Alder Creek tree farm closed to the public Monday – Friday until further notice

Summer interns scatter in the wind

Oct 14, 2020 | Blog, Summer Intern Blog

Forester Tyler Peterka worked all summer with our interns teaching them forestry management. This is his account of the end of summer and more.

Five weeks after the Labor Day Fires and things are getting quiet around the Starker office. The focus has wholly returned to our more regular sequences of forest management: cruising timber, building roads, laying out upcoming harvest units and replanting old ones. All this is happening without the regular help of our 10 summer interns.

September started out very exciting with the Labor Day east wind event and the subsequent fires. As most of you know, Starker properties were largely spared except for a few acres on a small powerline fire outside Alsea. SFI staff and the summer crew assisted ODF in constructing fire line and mopping up the local fire in Alsea before we were sent up to Dallas to help on a 5-acre fire on Weyerhaeuser land.

First, we lost two of our crew as they returned to their families to help battle area fires and clean up. One member’s family lost their home.

“I was very proud of the work of the summer crew,” Tyler said. “Both ODF and Weyerhaeuser expressed their gratitude as both organizations were able to commit folks to more complex incidents near Lincoln City and Molalla. If the recent fires have done anything, I hope they help to convince more of the public about proper fuels management and the need for effective prescribed burning sans prohibitory regulations.”

With the fire season ending this week, woods folk of Western Oregon can look forward to new foliage color pallets, the fall rains, big game hunting and for those attending the College of Forestry – a return to school, albeit virtually. Traditionally, our summer interns are students at Oregon State University, although there have been students from elsewhere, including from the Department of Forest and Wildlife Ecology at the University of Wisconsin.

Image: Aldo Leopold hunting in the Gila River Country, New Mexico.

This time of year always reminds me of arguably the most famous forester from Wisconsin, Aldo Leopold. A student of the grandfather of forestry, Gifford Pinchot, Leopold graduated from the Yale School of Forestry and began working immediately for the U.S. Forest Service on the Gila National Forest in New Mexico.

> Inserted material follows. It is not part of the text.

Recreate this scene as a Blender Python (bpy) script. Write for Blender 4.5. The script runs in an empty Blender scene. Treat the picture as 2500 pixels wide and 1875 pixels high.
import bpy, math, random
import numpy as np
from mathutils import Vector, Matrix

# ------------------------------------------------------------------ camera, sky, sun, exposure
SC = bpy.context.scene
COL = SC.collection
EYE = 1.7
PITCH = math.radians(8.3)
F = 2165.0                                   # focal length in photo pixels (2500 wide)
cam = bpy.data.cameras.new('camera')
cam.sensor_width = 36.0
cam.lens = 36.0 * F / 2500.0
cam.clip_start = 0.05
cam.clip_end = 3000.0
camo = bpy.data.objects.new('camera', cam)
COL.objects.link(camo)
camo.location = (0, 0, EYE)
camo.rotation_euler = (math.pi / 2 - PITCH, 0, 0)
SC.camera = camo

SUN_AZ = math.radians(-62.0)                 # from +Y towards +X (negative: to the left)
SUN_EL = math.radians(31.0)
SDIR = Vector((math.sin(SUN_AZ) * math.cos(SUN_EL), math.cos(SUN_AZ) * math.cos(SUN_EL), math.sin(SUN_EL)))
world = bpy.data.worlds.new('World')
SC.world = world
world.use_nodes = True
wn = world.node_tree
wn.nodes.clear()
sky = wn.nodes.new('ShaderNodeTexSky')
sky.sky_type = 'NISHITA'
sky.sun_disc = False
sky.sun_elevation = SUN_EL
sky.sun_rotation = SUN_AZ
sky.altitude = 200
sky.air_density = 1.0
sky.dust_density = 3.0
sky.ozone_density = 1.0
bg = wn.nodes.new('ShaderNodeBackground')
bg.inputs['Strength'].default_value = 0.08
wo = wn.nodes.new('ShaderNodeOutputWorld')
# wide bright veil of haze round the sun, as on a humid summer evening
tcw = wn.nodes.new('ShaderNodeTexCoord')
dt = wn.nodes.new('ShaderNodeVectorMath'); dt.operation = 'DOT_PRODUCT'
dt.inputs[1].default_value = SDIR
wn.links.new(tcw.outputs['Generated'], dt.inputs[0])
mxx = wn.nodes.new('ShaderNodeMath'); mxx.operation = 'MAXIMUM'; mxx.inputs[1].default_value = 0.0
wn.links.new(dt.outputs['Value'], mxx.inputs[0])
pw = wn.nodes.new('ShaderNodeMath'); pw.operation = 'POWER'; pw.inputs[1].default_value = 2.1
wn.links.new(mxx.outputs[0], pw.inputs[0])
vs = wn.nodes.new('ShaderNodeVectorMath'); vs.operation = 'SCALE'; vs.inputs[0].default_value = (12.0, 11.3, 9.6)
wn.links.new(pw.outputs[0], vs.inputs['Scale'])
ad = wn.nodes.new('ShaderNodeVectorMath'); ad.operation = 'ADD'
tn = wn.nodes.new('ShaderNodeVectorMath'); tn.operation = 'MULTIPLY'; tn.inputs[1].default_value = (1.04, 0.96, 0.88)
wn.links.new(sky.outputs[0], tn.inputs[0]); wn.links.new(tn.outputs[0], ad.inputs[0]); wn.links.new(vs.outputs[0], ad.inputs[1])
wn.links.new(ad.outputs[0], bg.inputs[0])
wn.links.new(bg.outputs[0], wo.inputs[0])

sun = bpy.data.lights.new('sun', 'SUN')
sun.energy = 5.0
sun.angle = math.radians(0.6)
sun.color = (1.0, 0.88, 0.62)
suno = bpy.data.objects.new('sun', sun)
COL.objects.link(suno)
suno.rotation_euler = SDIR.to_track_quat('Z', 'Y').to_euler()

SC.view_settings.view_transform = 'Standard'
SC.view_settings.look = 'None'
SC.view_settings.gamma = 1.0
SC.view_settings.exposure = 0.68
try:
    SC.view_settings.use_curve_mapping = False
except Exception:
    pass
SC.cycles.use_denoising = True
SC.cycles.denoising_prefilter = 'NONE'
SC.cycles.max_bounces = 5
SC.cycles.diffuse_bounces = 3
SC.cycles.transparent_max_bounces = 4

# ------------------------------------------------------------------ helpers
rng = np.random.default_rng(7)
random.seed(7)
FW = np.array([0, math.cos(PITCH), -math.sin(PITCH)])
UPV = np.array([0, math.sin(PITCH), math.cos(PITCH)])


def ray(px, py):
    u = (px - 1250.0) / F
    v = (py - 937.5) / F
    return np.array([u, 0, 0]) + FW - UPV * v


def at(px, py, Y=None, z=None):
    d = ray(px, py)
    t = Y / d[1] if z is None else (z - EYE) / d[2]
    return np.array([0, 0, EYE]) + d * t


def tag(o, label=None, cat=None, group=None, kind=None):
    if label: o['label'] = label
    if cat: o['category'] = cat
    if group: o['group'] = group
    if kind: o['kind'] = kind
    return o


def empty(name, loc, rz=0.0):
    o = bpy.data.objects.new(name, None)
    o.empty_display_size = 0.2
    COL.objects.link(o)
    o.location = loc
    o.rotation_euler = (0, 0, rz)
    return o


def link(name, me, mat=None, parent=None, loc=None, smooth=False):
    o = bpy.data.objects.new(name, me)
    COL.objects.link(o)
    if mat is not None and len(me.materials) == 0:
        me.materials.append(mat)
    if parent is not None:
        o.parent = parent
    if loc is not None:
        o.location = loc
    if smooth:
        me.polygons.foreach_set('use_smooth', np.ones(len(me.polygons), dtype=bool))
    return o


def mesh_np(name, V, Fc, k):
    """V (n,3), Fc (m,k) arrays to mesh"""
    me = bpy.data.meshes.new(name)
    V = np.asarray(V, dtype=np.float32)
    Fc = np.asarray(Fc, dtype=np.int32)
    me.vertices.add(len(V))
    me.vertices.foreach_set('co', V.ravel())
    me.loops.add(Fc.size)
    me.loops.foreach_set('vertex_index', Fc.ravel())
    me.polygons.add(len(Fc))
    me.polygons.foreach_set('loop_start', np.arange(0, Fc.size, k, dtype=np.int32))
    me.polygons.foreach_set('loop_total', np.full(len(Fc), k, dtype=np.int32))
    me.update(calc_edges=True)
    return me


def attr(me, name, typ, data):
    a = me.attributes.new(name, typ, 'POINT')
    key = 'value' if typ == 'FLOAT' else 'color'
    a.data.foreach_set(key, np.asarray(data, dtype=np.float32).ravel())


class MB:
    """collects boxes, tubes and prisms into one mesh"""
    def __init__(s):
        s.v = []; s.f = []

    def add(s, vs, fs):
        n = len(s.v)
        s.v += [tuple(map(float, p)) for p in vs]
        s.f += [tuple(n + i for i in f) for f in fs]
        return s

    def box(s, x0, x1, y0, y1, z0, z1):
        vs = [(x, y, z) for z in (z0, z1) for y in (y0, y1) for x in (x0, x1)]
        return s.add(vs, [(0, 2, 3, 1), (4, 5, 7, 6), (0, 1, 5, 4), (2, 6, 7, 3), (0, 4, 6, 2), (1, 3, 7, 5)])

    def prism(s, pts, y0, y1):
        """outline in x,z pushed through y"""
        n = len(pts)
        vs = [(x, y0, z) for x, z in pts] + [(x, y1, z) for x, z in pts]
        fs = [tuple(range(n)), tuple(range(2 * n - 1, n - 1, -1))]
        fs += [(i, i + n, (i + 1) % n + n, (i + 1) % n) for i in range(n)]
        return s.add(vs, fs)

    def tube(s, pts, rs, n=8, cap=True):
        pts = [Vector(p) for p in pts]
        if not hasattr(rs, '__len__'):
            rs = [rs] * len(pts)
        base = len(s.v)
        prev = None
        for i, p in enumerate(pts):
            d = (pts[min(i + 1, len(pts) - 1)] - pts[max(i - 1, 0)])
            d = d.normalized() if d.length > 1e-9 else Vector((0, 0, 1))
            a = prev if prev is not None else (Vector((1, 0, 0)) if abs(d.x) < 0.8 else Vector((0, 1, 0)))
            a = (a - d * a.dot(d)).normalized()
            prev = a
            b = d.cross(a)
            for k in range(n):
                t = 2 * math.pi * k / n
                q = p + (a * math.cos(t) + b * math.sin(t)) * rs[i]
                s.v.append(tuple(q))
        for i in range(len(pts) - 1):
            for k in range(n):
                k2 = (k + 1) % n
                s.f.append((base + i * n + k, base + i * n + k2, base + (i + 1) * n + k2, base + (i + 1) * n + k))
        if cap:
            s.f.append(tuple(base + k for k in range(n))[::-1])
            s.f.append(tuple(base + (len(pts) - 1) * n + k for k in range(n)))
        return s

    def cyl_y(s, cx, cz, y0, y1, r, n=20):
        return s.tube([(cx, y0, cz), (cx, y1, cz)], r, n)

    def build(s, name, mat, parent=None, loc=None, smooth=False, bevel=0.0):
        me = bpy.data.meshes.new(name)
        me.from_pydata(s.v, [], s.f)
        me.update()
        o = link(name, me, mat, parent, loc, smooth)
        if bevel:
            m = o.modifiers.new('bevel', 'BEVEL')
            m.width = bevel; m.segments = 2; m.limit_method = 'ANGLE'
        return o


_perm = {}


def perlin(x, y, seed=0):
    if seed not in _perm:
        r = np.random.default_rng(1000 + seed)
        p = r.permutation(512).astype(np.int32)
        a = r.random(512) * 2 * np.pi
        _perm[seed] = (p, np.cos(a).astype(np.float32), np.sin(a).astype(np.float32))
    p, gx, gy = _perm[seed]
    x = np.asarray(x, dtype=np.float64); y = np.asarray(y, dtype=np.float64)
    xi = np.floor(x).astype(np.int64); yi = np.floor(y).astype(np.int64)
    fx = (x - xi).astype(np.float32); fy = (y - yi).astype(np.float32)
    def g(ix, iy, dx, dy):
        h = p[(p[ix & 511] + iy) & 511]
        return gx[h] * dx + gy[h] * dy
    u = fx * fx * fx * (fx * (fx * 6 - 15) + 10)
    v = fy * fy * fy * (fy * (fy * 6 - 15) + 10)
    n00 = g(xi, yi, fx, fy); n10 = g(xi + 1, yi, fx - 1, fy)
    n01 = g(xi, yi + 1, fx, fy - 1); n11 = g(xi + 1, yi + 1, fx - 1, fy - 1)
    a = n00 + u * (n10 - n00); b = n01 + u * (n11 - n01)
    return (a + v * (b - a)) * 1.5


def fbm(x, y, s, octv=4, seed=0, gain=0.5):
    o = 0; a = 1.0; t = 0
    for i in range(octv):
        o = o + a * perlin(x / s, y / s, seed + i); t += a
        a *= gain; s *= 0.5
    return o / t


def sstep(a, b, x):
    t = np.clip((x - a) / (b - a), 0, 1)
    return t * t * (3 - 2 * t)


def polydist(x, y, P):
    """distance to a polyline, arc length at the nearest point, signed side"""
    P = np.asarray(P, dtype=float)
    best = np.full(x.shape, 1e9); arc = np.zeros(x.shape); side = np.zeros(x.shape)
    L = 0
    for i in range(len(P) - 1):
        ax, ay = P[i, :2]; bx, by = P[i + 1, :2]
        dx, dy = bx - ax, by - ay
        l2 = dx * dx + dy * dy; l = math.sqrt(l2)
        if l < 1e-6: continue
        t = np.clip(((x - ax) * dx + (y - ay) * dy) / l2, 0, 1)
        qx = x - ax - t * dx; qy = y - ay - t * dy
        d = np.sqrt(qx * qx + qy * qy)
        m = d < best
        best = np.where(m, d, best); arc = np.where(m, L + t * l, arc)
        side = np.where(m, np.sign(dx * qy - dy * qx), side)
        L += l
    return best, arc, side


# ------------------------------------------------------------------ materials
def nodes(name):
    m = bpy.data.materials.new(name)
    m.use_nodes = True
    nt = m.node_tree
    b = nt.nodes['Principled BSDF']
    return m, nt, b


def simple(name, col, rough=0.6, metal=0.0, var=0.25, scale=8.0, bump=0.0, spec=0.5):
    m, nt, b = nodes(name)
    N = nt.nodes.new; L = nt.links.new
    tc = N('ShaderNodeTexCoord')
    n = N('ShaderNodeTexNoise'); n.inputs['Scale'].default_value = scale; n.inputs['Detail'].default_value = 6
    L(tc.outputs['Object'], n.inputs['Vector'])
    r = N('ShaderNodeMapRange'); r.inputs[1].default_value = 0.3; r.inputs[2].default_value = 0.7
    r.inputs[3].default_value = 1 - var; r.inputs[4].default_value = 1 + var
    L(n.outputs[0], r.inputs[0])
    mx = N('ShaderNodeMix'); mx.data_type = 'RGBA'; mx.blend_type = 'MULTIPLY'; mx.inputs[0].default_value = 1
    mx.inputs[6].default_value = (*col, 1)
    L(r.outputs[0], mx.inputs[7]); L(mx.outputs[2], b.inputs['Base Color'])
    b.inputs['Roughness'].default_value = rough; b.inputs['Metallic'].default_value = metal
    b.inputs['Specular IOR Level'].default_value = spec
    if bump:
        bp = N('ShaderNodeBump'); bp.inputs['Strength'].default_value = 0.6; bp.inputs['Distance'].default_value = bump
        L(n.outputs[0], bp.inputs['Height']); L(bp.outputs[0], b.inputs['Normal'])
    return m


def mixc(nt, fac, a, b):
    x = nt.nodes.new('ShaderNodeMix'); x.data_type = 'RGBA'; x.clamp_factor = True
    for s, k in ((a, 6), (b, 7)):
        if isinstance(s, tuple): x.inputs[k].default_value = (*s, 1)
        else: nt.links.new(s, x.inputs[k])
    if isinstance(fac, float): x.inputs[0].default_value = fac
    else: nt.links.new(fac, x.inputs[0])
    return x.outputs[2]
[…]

Leopold would go on to lay the foundations of wilderness management in the United States as well as to describe the tenants of the land ethic in his seminal piece, A Sand County Almanac. The book is a quick read describing the changes in the land at different time scales from the annual succession of seasons to the long-term history of conservation in the United States. Leopold describes the timeline of environmental history in the United States relating specific events to the rings of a Wisconsin white oak he’s falling on his farm in rural Southern Wisconsin.

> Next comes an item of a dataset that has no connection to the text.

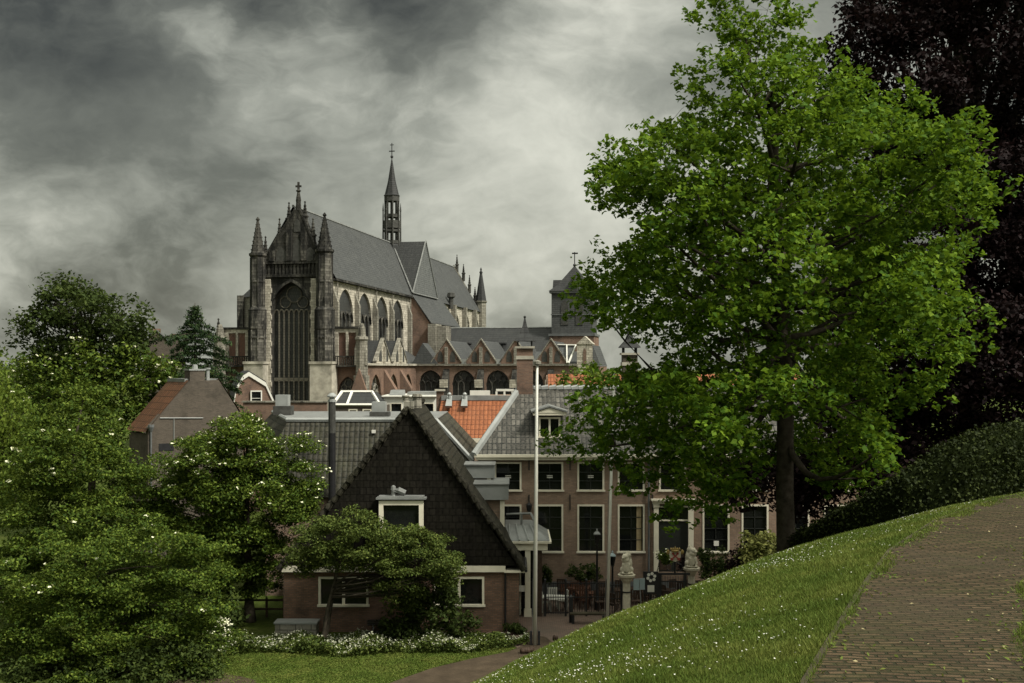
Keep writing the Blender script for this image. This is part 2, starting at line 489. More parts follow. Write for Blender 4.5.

Given the economic and political turmoil facing our country today, I think it is pertinent to look back on the ideas of conservation outlined by figures such as Leopold. Conservation is neither rigid environmentalism and preservation nor the unadulterated pillaging of the landscape, be it through mining, commercial agriculture or logging. Rather, conservation requires the use of a critical lens and realism to understand the landscape and make informed decisions on which components of ecological and cultural systems warrant preserving and which provide surplus from which humans can responsibly extract necessary resources. Leopold’s land ethic challenges human beings with welcoming ecological communities into our own. Using this approach, we humans should view members of ecological communities in a similar way to members of our own community. Just as the diversity of plants and animals use a variety of items from the natural world within which they live, so too should humans. We are an intrinsic part of natural communities, despite our attempts to believe otherwise. Moreover, Native American tribes have included themselves as parts of these communities for time immemorial.

We should remember that the world provides a plethora of natural resources for us and every other member of the community to use. It is our job as foresters and students, whether formally or informally, to recognize the ebb and flow of the landscape and to understand what is truly a sustainable take.

Anthropologists and citizens alike will tell you that to be strong members of any community requires give and take. You, nor your human neighbors would likely think nothing of borrowing or lending a cup of sugar should there be a need and a surplus, but if your neighbor was running low, you might look elsewhere to find that sugar for your pumpkin bread. This logic is extended in sound strategies for forest and wildlife management. True, understanding whether or not a surplus exists in these resources requires a bit more study than texting your neighbor if they have any extra sugar, but like being a good neighbor, understanding the ability of a natural resource to give without harm requires honest communion.

This communion comes from a continuous study of the woods, be it at Oregon State, Wisconsin, Yale or in the pickup truck with your 30-30 across your lap looking for that ghostly blacktail. So happy studying and happy hunting to all and best of luck to our summer interns in school and beyond!